La foto es nítida, de notable perfección y no ha perdido calidad, sin que se perciban los necesarios retoques, en ese aumento de, al menos, diez veces el cristal del negativo, tomado, sin duda, por un artista. Fue captada, casi exactamente, a las 12 horas, el mediodía de un cálido verano. No hace falta ser un Sam Spade o un Sherlock Holmes para tal deducción. En la calle se ven unas cuantas personas y cosas y la sombra es muy pequeña, indicio de que el sol cae verticalmente. En la acera de enfrente, nueve tiendas, ocultas tras enormes piezas de lona en tonos claros y alguna ancha franja, predominando las horizontales. Es patente que los toldos sirven para resguardar escaparates, clientes y tenderos de los inclementes julio y agosto madrileños. Imagino que, de cuando en cuando, serían empapados con agua, si bien la consiguiente evaporación nada bueno augura. Parecida protección se observa en ventanas y balcones. En algunos, las persianas de listones de madera cuelgan sobre las barandillas. Era el aire acondicionado de la época, el intento de mitigar el bochorno que, entonces, era más inmisericorde que hoy, con el complemento del abanico, del pay-pay y el chorrro claro que mana del sudado botijo, que huele a esas gotas de anís que daban sabor al agua de la Fuentecilla.
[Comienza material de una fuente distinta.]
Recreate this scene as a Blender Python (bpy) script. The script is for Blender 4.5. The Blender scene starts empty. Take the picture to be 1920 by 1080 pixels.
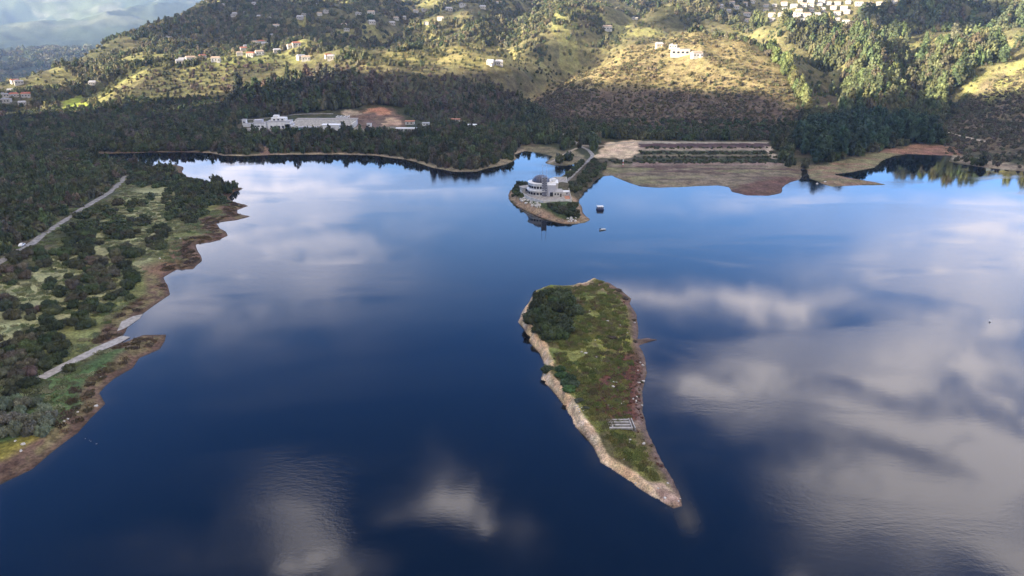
import bpy, math, random
import numpy as np
from mathutils import Vector, Matrix

R = math.radians
sc = bpy.context.scene
col = sc.collection
rng = np.random.default_rng(11)
random.seed(5)

# ------------------------------------------------------------------ camera
CAM_H, PITCH, FPX = 120.0, 20.7, 1400.0            # focal length in pixels of a 1920 wide frame
cam = bpy.data.cameras.new("camera")
cam.sensor_width = 36.0
cam.lens = 36.0 * FPX / 1920.0
cam.clip_start = 1.0
cam.clip_end = 40000.0
camo = bpy.data.objects.new("camera", cam)
camo.location = (0, 0, CAM_H)
camo.rotation_euler = (R(90 - PITCH), 0, 0)
col.objects.link(camo)
sc.camera = camo
CP, SP = math.cos(R(PITCH)), math.sin(R(PITCH))

def ray(px, py):
    dx = (px - 960.0) / FPX
    du = (540.0 - py) / FPX
    return np.array([dx + 0 * du, CP + SP * du + 0 * dx, -SP + CP * du + 0 * dx])

def at_z(px, py, z=0.0):                            # where the sight line of a photo pixel meets height z
    d = ray(px, py)
    t = (z - CAM_H) / d[2]
    return np.array([d[0] * t, d[1] * t, z])

def at_y(px, py, Y):                                # ... or a given distance ahead
    d = ray(px, py)
    t = Y / d[1]
    return np.array([d[0] * t, Y, CAM_H + d[2] * t])

def to_px(x, y, z):
    zz = z - CAM_H
    f = y * CP - zz * SP
    u = y * SP + zz * CP
    f = np.where(f < 1, 1, f)
    return 960 + FPX * x / f, 540 - FPX * u / f

# ------------------------------------------------------------------ exposure, sun, sky
sc.view_settings.view_transform = 'Standard'
sc.view_settings.look = 'None'
sc.view_settings.gamma = 1.0
sc.view_settings.use_curve_mapping = False
sc.view_settings.exposure = 2.05
SUN_EL, SUN_AZ = 14.0, 66.0                         # light travels towards azimuth 58 deg (clockwise from +y)
SKY_STRENGTH = 0.065
sun = bpy.data.lights.new("sun", 'SUN')
sun.energy = 5.0
sun.angle = R(0.5)
sun.color = (1.0, 0.885, 0.70)
suno = bpy.data.objects.new("sun", sun)
sd_travel = Vector((math.sin(R(SUN_AZ)) * math.cos(R(SUN_EL)), math.cos(R(SUN_AZ)) * math.cos(R(SUN_EL)), -math.sin(R(SUN_EL))))
suno.rotation_euler = sd_travel.to_track_quat('-Z', 'Y').to_euler()
suno.location = (-400, -300, 500)
col.objects.link(suno)

world = bpy.data.worlds.new("World")
sc.world = world
world.use_nodes = True
wt = world.node_tree
wt.nodes.clear()

class NT:                                           # a few short hands for building node trees
    def __init__(s, t): s.t = t
    def n(s, typ, **kw):
        nd = s.t.nodes.new(typ)
        for k, v in kw.items(): setattr(nd, k, v)
        return nd
    def link(s, a, b): s.t.links.new(a, b)
    def put(s, sock, v):
        if isinstance(v, bpy.types.NodeSocket): s.link(v, sock)
        else: sock.default_value = v
    def math(s, op, a, b=None, c=None, clamp=False):
        nd = s.n('ShaderNodeMath', operation=op, use_clamp=clamp)
        for i, v in enumerate((a, b, c)):
            if v is not None: s.put(nd.inputs[i], v)
        return nd.outputs[0]
    def vmath(s, op, a, b=None, out=0):
        nd = s.n('ShaderNodeVectorMath', operation=op)
        s.put(nd.inputs[0], a)
        if b is not None: s.put(nd.inputs[1], b)
        return nd.outputs['Value' if out else 'Vector']
    def scale(s, a, f):
        nd = s.n('ShaderNodeVectorMath', operation='SCALE')
        s.put(nd.inputs[0], a); s.put(nd.inputs['Scale'], f)
        return nd.outputs[0]
    def noise(s, vec, scale, detail=3, rough=0.5, out='Fac', dist=0.0):
        nd = s.n('ShaderNodeTexNoise')
        if vec is not None: s.link(vec, nd.inputs['Vector'])
        nd.inputs['Scale'].default_value = scale
        nd.inputs['Detail'].default_value = detail
        nd.inputs['Roughness'].default_value = rough
        nd.inputs['Distortion'].default_value = dist
        return nd.outputs[out]
    def ramp(s, v, lo, hi, a=0.0, b=1.0):
        nd = s.n('ShaderNodeMapRange', interpolation_type='SMOOTHSTEP')
        s.put(nd.inputs[0], v)
        for i, q in enumerate((lo, hi, a, b)): s.put(nd.inputs[i + 1], q)
        return nd.outputs[0]
    def mix(s, fac, a, b, blend='MIX'):
        nd = s.n('ShaderNodeMix', data_type='RGBA', blend_type=blend)
        s.put(nd.inputs[0], fac)
        for i, q in ((6, a), (7, b)):
            s.put(nd.inputs[i], q if isinstance(q, bpy.types.NodeSocket) else (*q, 1.0))
        return nd.outputs[2]

w = NT(wt)
sky = w.n('ShaderNodeTexSky', sky_type='NISHITA', sun_disc=False)
sky.sun_elevation = R(SUN_EL)
sky.sun_rotation = R(SUN_AZ + 180)
sky.altitude = 2700.0
sky.air_density, sky.dust_density, sky.ozone_density = 1.0, 0.6, 1.5
tc = w.n('ShaderNodeTexCoord')
sep = w.n('ShaderNodeSeparateXYZ')
w.link(tc.outputs['Generated'], sep.inputs[0])
dz = w.math('MAXIMUM', sep.outputs[2], 0.035)
cb = w.n('ShaderNodeCombineXYZ')
w.link(w.math('DIVIDE', sep.outputs[0], dz), cb.inputs[0])
w.link(w.math('DIVIDE', sep.outputs[1], dz), cb.inputs[1])
P = cb.outputs[0]                                   # position on a flat cloud layer of height 1
wob = w.n('ShaderNodeTexNoise'); w.link(P, wob.inputs['Vector'])
wob.inputs['Scale'].default_value = 2.2; wob.inputs['Detail'].default_value = 4
Pw = w.vmath('ADD', P, w.scale(w.vmath('SUBTRACT', wob.outputs['Color'], (0.5, 0.5, 0.5)), 0.55))
CLOUDS = [  # (centre and half size as seen mirrored in the lake, opacity)
    (440, 345, 230, 60, 1.0), (400, 470, 260, 80, .55), (600, 510, 100, 35, .3), (230, 560, 200, 60, .3),
    (1930, 430, 190, 70, 1.0), (1720, 500, 190, 60, .55), (1450, 574, 100, 32, 1.2), (1240, 562, 85, 26, .8),
    (1330, 715, 130, 50, .85), (1600, 700, 160, 50, .75), (1820, 660, 180, 120, .9), (1640, 880, 120, 80, .95),
    (1850, 880, 160, 120, 1.1), (1700, 780, 150, 50, .6), (575, 950, 62, 50, 1.15), (830, 895, 58, 42, 1.05), (640, 1000, 40, 45, .8), (880, 960, 26, 40, .6),
    (655, 1050, 50, 45, .9), (1545, 1065, 40, 30, .6), (1900, 1060, 90, 60, .6), (330, 1030, 200, 30, .12),
    (960, 1000, 60, 60, .15), (1150, 640, 60, 30, .3), (1550, 380, 300, 22, .35), (800, 350, 200, 20, .35)]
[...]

Estremece pensar en la incomodidad de las vestimentas: las mujeres con faldas hasta los talones, con guarnición de enaguas y refajos; los hombres que no dejaban la pana en todo el año la mayoría y los pudientes vestidos de rayadillo y canotier. Aquella balbuceante burguesía soportaba la canícula con camisas de cuello duro y puños almidonados. Pienso que esa vestimenta, en plena y abrasada meseta castellana, obliga, por fuerza, a pensar mucho en uno mismo. Probablemente mal.

Varias cosas se deducen: no hay aún tendido eléctrico para los tranvías y puede especularse que muchas casas aún se alumbran por el mismo gas que alimenta a las farolas. Por cierto, ya algo mayor recuerdo que, aun después de la Guerra Civil, o sea, en los años cuarenta, había faroleros en Madrid que iban prendiendo los fanales callejeros con una larga pértiga que hacía llegar la llama hasta arriba. Tampoco existía el agua corriente en la mayoría de las viviendas, de ahí el fornido aguador, que cruza la calzada con un tonel sobre el hombro derecho, que debe contener unos 20 litros.

Dos caballeros con chistera, otro con bombín, cuatro ciudadanos cubierta la cabeza con sombreros flexible y dos con jipijapa que confirma la época estival. Otro par de ellos se tocan con gorras -o parpusas, que aún dicen los castizos-. Cinco personajes son mujeres, con sayas largas y cabellos tirantes; una niña con una larga trenza hasta la cintura y un hombre de uniforme y destocado que cabe suponer sea bombero del parque en la vecina calle Imperial.

Lo más voluminoso es el tranvía, arrastrado por mulas, naturalmente. En aquel preciso instante, al pie de la pequeña cuesta que lleva hasta la plaza, en aquel tramo se producía el relevo de los animales, el enganche de bestias de refresco para acarrear el vehículo -el número 66- la dura pendiente. Se distingue en la trasera un soldado en uniforme veraniego, tocado con el bonete cuyo nombre no recuerdo. También suben dos calesas, mejor dicho, dos coches de alquiler, simones se llamaban. Se cruzan con dos carros, de cuatro mulas cada uno, con los arrieros llevando del ronzal a la que va en vanguardia.

Parece, desde arriba, un cuadro de Pizarro, reflejando una sociedad pobretona. Aunque -¡oh, maravilla para nuestros ojos!- en aquella calle concurrida se echan de menos dos maldiciones con las que convivimos hoy, entrados en el siglo XXI: ni un solo automóvil sobre los adoquines, ni una sola antena de televisión en los tejados, terrazas y buhardillas. Aunque, eso sí, ¡cómo deberían oler los madrileños en agosto! No creo que mejor que los cuadrúpedos que arrastraban el tranvía.